Written task. Extract, from the listing that follows, each line containing the word "scene".

=======

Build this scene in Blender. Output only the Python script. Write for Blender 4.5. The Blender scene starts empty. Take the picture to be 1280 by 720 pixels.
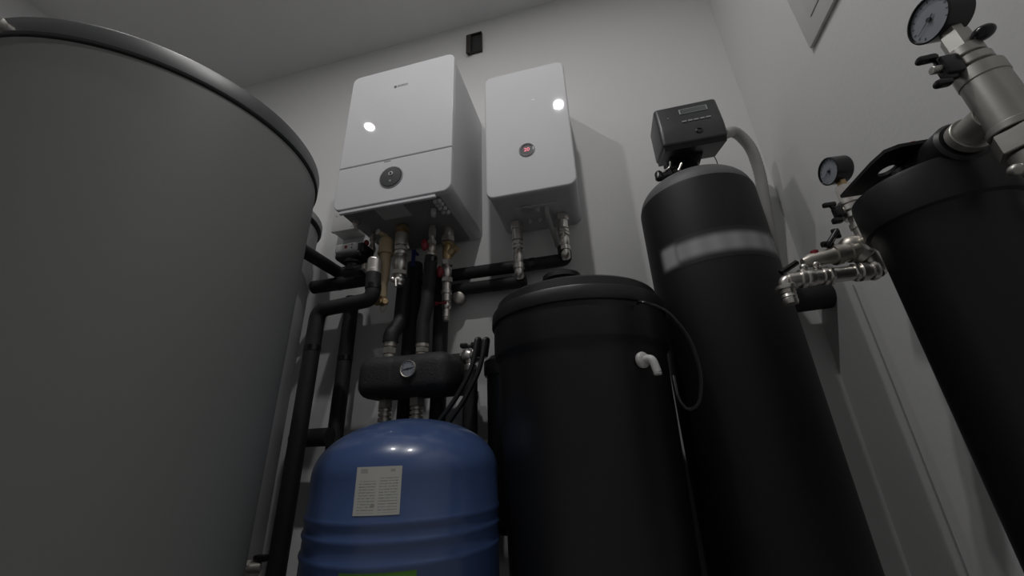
import bpy, bmesh, math, random
import numpy as np
from mathutils import Vector, Matrix
random.seed(4)
SC = bpy.context.scene
COL = SC.collection
PI = math.pi
H = 0.68                      # camera height above the floor
# ------------------------------------------------------------------ camera
yaw, pitch, roll = [math.radians(a) for a in (-12.94, 22.35, -2.246)]
F = 486.3
_f = np.array([math.sin(yaw)*math.cos(pitch), math.cos(yaw)*math.cos(pitch), math.sin(pitch)])
_r = np.array([math.cos(yaw), -math.sin(yaw), 0.0])
_u = np.cross(_r, _f)
RR = math.cos(roll)*_r + math.sin(roll)*_u
UU = -math.sin(roll)*_r + math.cos(roll)*_u
cam = bpy.data.cameras.new('camera'); camo = bpy.data.objects.new('camera', cam); COL.objects.link(camo)
cam.sensor_width = 36; cam.lens = F/1280*36; cam.clip_start = 0.02
M = Matrix(((RR[0], UU[0], -_f[0], 0), (RR[1], UU[1], -_f[1], 0), (RR[2], UU[2], -_f[2], H), (0, 0, 0, 1)))
camo.matrix_world = M
SC.camera = camo
# ------------------------------------------------------------------ world, light, exposure
w = bpy.data.worlds.new('world'); SC.world = w; w.use_nodes = True
w.node_tree.nodes['Background'].inputs[0].default_value = (0.6, 0.65, 0.7, 1)
w.node_tree.nodes['Background'].inputs[1].default_value = 0.02
SC.view_settings.view_transform = 'Standard'; SC.view_settings.look = 'None'
SC.view_settings.gamma = 1; SC.view_settings.exposure = 0.0
try: SC.view_settings.use_curve_mapping = False
except Exception: pass
LIGHT_POWER = 8
LAMPS = [(-1.396, 0.147, .22), (-0.722, 0.153, .75), (-0.086, 0.159, 1.0)]
CEIL = 2.13 + H
YB, XR, XL, YF = 1.33, 0.657, -2.55, -2.2
# ------------------------------------------------------------------ places: a pixel seen by the camera at a real depth
def ray(px, py): return (px-640)/F*RR - (py-360)/F*UU + _f
def V(a): return Vector((float(a[0]), float(a[1]), float(a[2])))
def up(a): return Vector((float(a[0]), float(a[1]), float(a[2])+H))
def Py(px, py, y): d = ray(px, py); return up(d*y/d[1])
def Px(px, py, x): d = ray(px, py); return up(d*x/d[0])
def Pz(px, py, z): d = ray(px, py); return up(d*z/d[2])
def Pc(px, py, c, r):
    q = ray(px, py); A = q[0]**2+q[1]**2; B = -2*(q[0]*c[0]+q[1]*c[1]); C_ = c[0]**2+c[1]**2-r*r
    D = max(B*B-4*A*C_, 0); return up(q*((-B-D**.5)/2/A))
# ------------------------------------------------------------------ materials
def mat(name, col, rough=.5, metal=0, coat=0, bump=0, bscale=40, var=0, vscale=6, spec=.5, emis=None, estr=0, coat_rough=.05):
    m = bpy.data.materials.new(name); m.use_nodes = True; nt = m.node_tree; N = nt.nodes; L = nt.links
    b = N['Principled BSDF']
    b.inputs['Base Color'].default_value = (*col, 1); b.inputs['Roughness'].default_value = rough
    b.inputs['Metallic'].default_value = metal; b.inputs['Coat Weight'].default_value = coat
    b.inputs['Coat Roughness'].default_value = coat_rough
    b.inputs['Specular IOR Level'].default_value = spec
    tc = N.new('ShaderNodeTexCoord')
    nz = N.new('ShaderNodeTexNoise'); nz.inputs['Scale'].default_value = vscale; nz.inputs['Detail'].default_value = 4
    L.new(tc.outputs['Object'], nz.inputs['Vector'])
    v = var if var else 0.04
    mx = N.new('ShaderNodeMix'); mx.data_type = 'RGBA'
    mx.inputs[6].default_value = (*[max(0, c*(1-v)) for c in col], 1); mx.inputs[7].default_value = (*[min(1, c*(1+v)) for c in col], 1)
    L.new(nz.outputs['Fac'], mx.inputs[0]); L.new(mx.outputs[2], b.inputs['Base Color'])
    if bump:
        n2 = N.new('ShaderNodeTexNoise'); n2.inputs['Scale'].default_value = bscale; n2.inputs['Detail'].default_value = 5
        L.new(tc.outputs['Object'], n2.inputs['Vector'])
        bp = N.new('ShaderNodeBump'); bp.inputs['Strength'].default_value = bump; bp.inputs['Distance'].default_value = .01
        L.new(n2.outputs['Fac'], bp.inputs['Height']); L.new(bp.outputs['Normal'], b.inputs['Normal'])
    if emis:
        b.inputs['Emission Color'].default_value = (*emis, 1); b.inputs['Emission Strength'].default_value = estr
    return m
m_wall = mat('wall_paint', (.70, .697, .697), .85, bump=.05, bscale=90, var=.02, vscale=2)
m_ceil = mat('ceiling_paint', (.68, .68, .68), .9, bump=.03, bscale=60)
m_floor = mat('floor_tile', (.46, .455, .45), .5, bump=.03, var=.1)
m_white = mat('white_enamel', (.64, .64, .66), .6, coat=.6, coat_rough=.035, spec=.3)
m_side = mat('white_powder_coat', (.52, .52, .53), .45)
m_plate = mat('grey_underside_plate', (.20, .20, .20), .6, var=.1)
m_sticker = mat('sticker_paper', (.42, .42, .41), .7)
m_dark = mat('dark_display', (.025, .027, .03), .35, coat=.3)
m_seam = mat('seam_shadow_gap', (.03, .03, .03), .8)
m_ring = mat('satin_ring', (.35, .35, .36), .3, metal=.8)
m_tank = mat('grey_tank_jacket', (.21, .215, .21), .55, bump=.12, bscale=3.5, var=.03, vscale=2)
m_rim = mat('grey_plastic_rim', (.06, .062, .064), .45)
m_rim2 = mat('light_grey_plastic_rim', (.42, .42, .43), .5)
m_foam = mat('black_foam_insulation', (.018, .018, .019), .6, bump=.15, bscale=60, var=.2, spec=.4)
m_foam2 = mat('black_moulded_foam', (.022, .022, .024), .65, bump=.2, bscale=150, var=.2)
m_black = mat('black_plastic', (.0085, .0085, .009), .42, bump=.03, bscale=80)
m_blackg = mat('black_glossy_plastic', (.010, .010, .011), .25)
m_frp = mat('black_fibreglass_wrap', (.0085, .0085, .009), .55, bump=.02, bscale=120, spec=.35)
m_head = mat('charcoal_plastic', (.035, .036, .040), .38, bump=.03, bscale=200)
m_brass = mat('brass', (.50, .37, .20), .38, metal=.9, var=.15, vscale=30, bump=.03)
m_pbrass = mat('beige_moulded_plastic', (.44, .35, .22), .5, bump=.05)
m_nickel = mat('nickel_plated_brass', (.72, .69, .65), .32, metal=.95, var=.08, vscale=30)
m_nickel2 = mat('dull_nickel', (.55, .52, .47), .42, metal=.85, var=.15, vscale=40)
m_nickel3 = mat('matt_nickel', (.44, .43, .40), .42, metal=.85, var=.12, vscale=30, bump=.03)
m_red = mat('red_painted_metal', (.22, .015, .025), .4)
m_blue_h = mat('blue_painted_handle', (.03, .04, .22), .4)
m_blue = mat('blue_enamel', (.060, .105, .25), .28, coat=.5, coat_rough=.08, var=.03)
m_hose = mat('black_rubber_hose', (.02, .02, .021), .4)
m_whose = mat('white_corrugated_plastic', (.40, .40, .39), .5)
m_wpl = mat('white_plastic', (.62, .62, .61), .4)
m_lcd = mat('lcd_glass', (.10, .11, .11), .2)
m_btn = mat('grey_rubber_button', (.32, .33, .34), .6)
m_dial = mat('dial_face', (.30, .32, .36), .3, coat=.4)
m_print = mat('grey_print', (.30, .30, .31), .5)
m_dprint = mat('dark_print', (.04, .04, .045), .5)
m_green = mat('green_print', (.10, .25, .03), .5)
m_actu = mat('grey_actuator_cover', (.5, .51, .51), .5)
m_hole = mat('dark_wall_box_plastic', (.022, .018, .016), .6, bump=.2)
m_digit = mat('red_led_digits', (.4, .1, .12), .5, emis=(1, .25, .32), estr=.7)
m_led = mat('white_icon', (.8, .8, .8), .5)
m_lamp = mat('lamp_diffuser', (.9, .9, .9), .5, emis=(1, .98, .95), estr=30)
# ------------------------------------------------------------------ mesh builder
class MB:
    def __init__(s): s.v = []; s.f = []; s.uv = None
    def add(s, v, f):
        n = len(s.v); s.v += [tuple(p) for p in v]; s.f += [tuple(i+n for i in q) for q in f]; return s
    def rbox(s, a, b, bev=.003, seg=2, rot=None):
        a = Vector(a); b = Vector(b); c = (a+b)/2; d = b-a
        bm = bmesh.new(); bmesh.ops.create_cube(bm, size=1)
        for v in bm.verts: v.co = Vector((v.co.x*abs(d.x), v.co.y*abs(d.y), v.co.z*abs(d.z)))
        if bev: bmesh.ops.bevel(bm, geom=bm.edges[:], offset=min(bev, .49*min(abs(x) for x in d)), segments=seg, affect='EDGES', profile=.5)
        bm.verts.index_update()
        s.add([(rot @ v.co if rot else v.co)+c for v in bm.verts], [[v.index for v in f.verts] for f in bm.faces]); bm.free(); return s
    def lathe(s, p, ax, prof, seg=32):
        p = Vector(p); ax = Vector(ax).normalized()
        t = ax.orthogonal().normalized()
        if abs(ax.z) < .99: t = Vector((0, 0, 1)) - ax*ax.z; t.normalize()
        else: t = Vector((1, 0, 0))
        q = ax.cross(t); n0 = len(s.v); vs = []; fs = []
        for (h, r) in prof:
            for k in range(seg):
                a = 2*PI*k/seg; vs.append(p+ax*h+(t*math.cos(a)+q*math.sin(a))*max(r, 1e-5))
        for i in range(len(prof)-1):
            for k in range(seg):
                k2 = (k+1) % seg; fs.append((i*seg+k, i*seg+k2, (i+1)*seg+k2, (i+1)*seg+k))
        if prof[0][1] > 1e-4: fs.append(tuple(reversed(range(seg))))
        if prof[-1][1] > 1e-4: fs.append(tuple((len(prof)-1)*seg+k for k in range(seg)))
        return s.add(vs, fs)
    def cyl(s, p0, p1, r, seg=20, bev=0.001):
        p0 = Vector(p0); p1 = Vector(p1); L_ = (p1-p0).length; b = min(bev, r*.4, L_*.4)
        return s.lathe(p0, p1-p0, [(0, r-b), (b, r), (L_-b, r), (L_, r-b)], seg)
    def hexn(s, p0, p1, r): return s.cyl(p0, p1, r, 6, .0012)
    def ball(s, c, r, seg=16, sq=1):
        return s.lathe(Vector(c)-Vector((0, 0, r*sq)), (0, 0, 1), [(r*sq*(1-math.cos(PI*i/10)), r*math.sin(PI*i/10)) for i in range(11)], seg)
    def tube(s, pts, r, bend=.03, seg=14, nb=7, rf=None, sub=0):
        P = [Vector(p) for p in pts]; out = [P[0]]
        for i in range(1, len(P)-1):
            a, b, c = P[i-1], P[i], P[i+1]; d1 = (a-b); d2 = (c-b); l = min(bend, d1.length*.48, d2.length*.48)
            s0 = b+d1.normalized()*l; s1 = b+d2.normalized()*l
            for k in range(nb+1):
                t = k/nb; out.append((1-t)**2*s0+2*t*(1-t)*b+t*t*s1)
        out.append(P[-1])
        if sub:
            o2 = []
            for i in range(len(out)-1):
                n = max(1, int((out[i+1]-out[i]).length/sub))
                o2 += [out[i].lerp(out[i+1], k/n) for k in range(n)]
            out = o2+[out[-1]]
        T = (out[1]-out[0]).normalized(); nrm = T.orthogonal().normalized(); vs = []; fs = []
        for i, p in enumerate(out):
            t2 = (out[min(i+1, len(out)-1)]-out[max(i-1, 0)]).normalized()
            nrm = (nrm - t2*nrm.dot(t2)).normalized(); bn = t2.cross(nrm)
            rr = rf(i) if rf else r
            for k in range(seg):
                a = 2*PI*k/seg; vs.append(p+(nrm*math.cos(a)+bn*math.sin(a))*rr)
        n = len(out)
        for i in range(n-1):
            for k in range(seg):
                k2 = (k+1) % seg; fs.append((i*seg+k, i*seg+k2, (i+1)*seg+k2, (i+1)*seg+k))
        fs.append(tuple(reversed(range(seg)))); fs.append(tuple((n-1)*seg+k for k in range(seg)))
        return s.add(vs, fs)
    def torus(s, c, ax, R_, r, seg=32, ts=10):
        return s.lathe(c, ax, [(r*math.sin(2*PI*k/ts), R_+r*math.cos(2*PI*k/ts)) for k in range(ts+1)], seg)
    def panel(s, x0, x1, z0, z1, yb, yf, rad, bev=.004, n=8, top=True, bot=True):
        """rounded-rectangle slab standing in the xz plane, its front at yf"""
        def ring(ins, y):
            o = []
            for q_, a0 in enumerate((0, 90, 180, 270)):
                rnd = top if q_ < 2 else bot; r = max(rad-ins, .001) if rnd else .0012
                cx = (x1-ins-r) if q_ in (0, 3) else (x0+ins+r); cz = (z1-ins-r) if q_ < 2 else (z0+ins+r)
                for k in range(n+1):
                    a = math.radians(a0+90*k/n); o.append((cx+r*math.cos(a), y, cz+r*math.sin(a)))
            return o
        rings = [ring(0, yb)]
        for k in range(5):
            a = PI/2*k/4; rings.append(ring(bev*(1-math.cos(a)), yf+bev*(1-math.sin(a))))
        m = len(rings[0]); vs = [p for q in rings for p in q]; fs = []
        for i in range(len(rings)-1):
            for k in range(m):
                k2 = (k+1) % m; fs.append((i*m+k, i*m+k2, (i+1)*m+k2, (i+1)*m+k))
        fs.append(tuple(range(m))); fs.append(tuple((len(rings)-1)*m+k for k in reversed(range(m))))
        return s.add(vs, fs)
    def patch(s, c, r, a0, a1, z0, z1, n=16, th=.0006):
        """thin curved sheet lying on a vertical cylinder, angles in degrees from +x"""
        vs = []; fs = []; uv = []
        for k in range(n+1):
            a = math.radians(a0+(a1-a0)*k/n)
            for z, v_ in ((z0, 0), (z1, 1)):
                vs.append((c[0]+(r+th)*math.cos(a), c[1]+(r+th)*math.sin(a), z)); uv.append((k/n, v_))
        for k in range(n): fs.append((2*k, 2*k+2, 2*k+3, 2*k+1))
        s.add(vs, fs); s.uv = uv; return s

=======

Exercise solution.
Build this scene in Blender. Output only the Python script. Write for Blender 4.5. The Blender scene starts empty. Take the picture to be 1280 by 720 pixels.
SC = bpy.context.scene